The three books include “This Book is Gay,” by Juno Dawson, which includes a chapter called “The Great Sex-App Debate,” instructing readers on sex apps, which includes advice on how to upload a picture of themselves, how to “chat with [other people on the app],” and then how “it is easy to meet up with them,” according to the letter. It also includes sections such as “Doing the Sex,” how to perform “a good handie,” how to perform oral sex, referred to as “blowies,” anal sex, referred to as “bumming,” as well as sections that teach readers “How to Argue with a Christian” and “How to Argue with Muslims.”

In the letter addressed to Hansen, WILL said it had been made aware of “sexually explicit materials [available] to children as young as 9 years old and perhaps younger” and stated it wasn’t a matter of First Amendment protection or whether the books had “merit.”

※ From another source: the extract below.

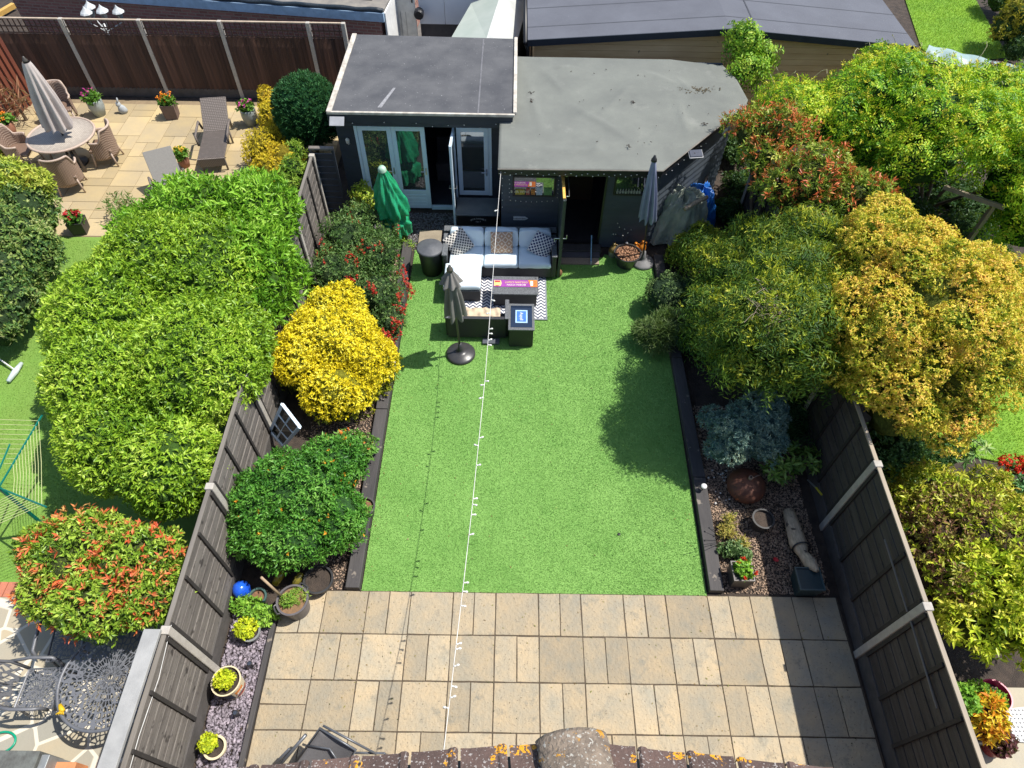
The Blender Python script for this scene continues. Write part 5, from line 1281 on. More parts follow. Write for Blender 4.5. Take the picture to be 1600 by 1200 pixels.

“State law has long recognized that parents have a right—and often a duty—to supervise what their minor children are exposed to,” the letter said. “So, while material may be protected by the First Amendment, that does not mean that children have a right to see it or that a school district has a right to disseminate it.”

“The district knew about these books for months and did nothing until WILL sent a letter and it became public,” Donohue’s email said. “It would be a huge trust builder to see Elmbrook offer proactive communication regarding problems rather than propaganda. Our children deserve better.”